Say only how many lines contain the word "scene".

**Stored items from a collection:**
<<<<

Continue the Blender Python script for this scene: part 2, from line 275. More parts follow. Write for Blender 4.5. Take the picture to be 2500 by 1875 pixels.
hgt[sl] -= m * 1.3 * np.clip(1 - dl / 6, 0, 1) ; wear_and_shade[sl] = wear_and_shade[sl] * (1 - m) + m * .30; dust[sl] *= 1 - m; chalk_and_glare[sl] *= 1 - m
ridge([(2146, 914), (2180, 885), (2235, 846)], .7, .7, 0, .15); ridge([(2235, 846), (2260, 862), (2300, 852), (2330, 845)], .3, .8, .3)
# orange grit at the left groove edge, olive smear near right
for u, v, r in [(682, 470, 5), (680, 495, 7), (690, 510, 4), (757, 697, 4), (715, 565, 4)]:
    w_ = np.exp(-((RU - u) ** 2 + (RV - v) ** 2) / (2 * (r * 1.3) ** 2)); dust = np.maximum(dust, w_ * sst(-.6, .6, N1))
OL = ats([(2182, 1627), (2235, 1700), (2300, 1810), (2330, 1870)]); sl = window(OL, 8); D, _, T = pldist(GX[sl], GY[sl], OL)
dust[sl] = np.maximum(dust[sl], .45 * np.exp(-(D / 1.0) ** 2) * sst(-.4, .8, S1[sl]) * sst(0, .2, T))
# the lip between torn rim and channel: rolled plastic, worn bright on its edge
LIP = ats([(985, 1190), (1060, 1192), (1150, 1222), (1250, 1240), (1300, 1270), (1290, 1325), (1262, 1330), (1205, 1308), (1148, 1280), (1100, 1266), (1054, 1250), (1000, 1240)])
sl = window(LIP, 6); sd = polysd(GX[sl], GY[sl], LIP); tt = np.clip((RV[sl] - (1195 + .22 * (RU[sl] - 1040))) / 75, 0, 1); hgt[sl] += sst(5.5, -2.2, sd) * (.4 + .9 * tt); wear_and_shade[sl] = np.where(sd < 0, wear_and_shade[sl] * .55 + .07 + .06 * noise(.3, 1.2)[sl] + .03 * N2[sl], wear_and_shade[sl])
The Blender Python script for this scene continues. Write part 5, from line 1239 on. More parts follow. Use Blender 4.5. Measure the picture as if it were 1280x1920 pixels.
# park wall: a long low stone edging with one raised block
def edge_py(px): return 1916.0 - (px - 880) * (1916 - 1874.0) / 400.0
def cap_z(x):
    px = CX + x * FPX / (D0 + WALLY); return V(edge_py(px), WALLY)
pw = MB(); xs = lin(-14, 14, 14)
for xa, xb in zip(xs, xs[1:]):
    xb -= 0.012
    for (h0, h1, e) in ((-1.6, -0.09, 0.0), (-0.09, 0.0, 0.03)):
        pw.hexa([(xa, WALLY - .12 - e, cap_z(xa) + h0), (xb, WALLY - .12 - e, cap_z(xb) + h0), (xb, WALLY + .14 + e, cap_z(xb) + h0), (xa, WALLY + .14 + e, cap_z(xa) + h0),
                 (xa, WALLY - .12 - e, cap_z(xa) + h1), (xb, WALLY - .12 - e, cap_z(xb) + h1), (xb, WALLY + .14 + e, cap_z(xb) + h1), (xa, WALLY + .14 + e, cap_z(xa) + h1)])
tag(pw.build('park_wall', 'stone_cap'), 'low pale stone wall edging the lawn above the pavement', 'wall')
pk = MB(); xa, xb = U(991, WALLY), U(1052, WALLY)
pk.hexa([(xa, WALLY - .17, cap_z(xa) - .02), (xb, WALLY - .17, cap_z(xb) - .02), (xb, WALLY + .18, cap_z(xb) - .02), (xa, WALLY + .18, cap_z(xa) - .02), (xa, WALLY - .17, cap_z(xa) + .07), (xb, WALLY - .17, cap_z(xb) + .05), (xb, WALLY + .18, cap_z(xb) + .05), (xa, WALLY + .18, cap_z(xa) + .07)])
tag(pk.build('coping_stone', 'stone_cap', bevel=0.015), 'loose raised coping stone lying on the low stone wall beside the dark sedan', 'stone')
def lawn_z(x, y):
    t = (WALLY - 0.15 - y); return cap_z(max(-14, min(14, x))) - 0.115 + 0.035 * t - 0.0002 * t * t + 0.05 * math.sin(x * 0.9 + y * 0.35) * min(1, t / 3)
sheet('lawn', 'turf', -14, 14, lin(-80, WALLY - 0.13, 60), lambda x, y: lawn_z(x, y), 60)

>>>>

**Answer to the task:** 2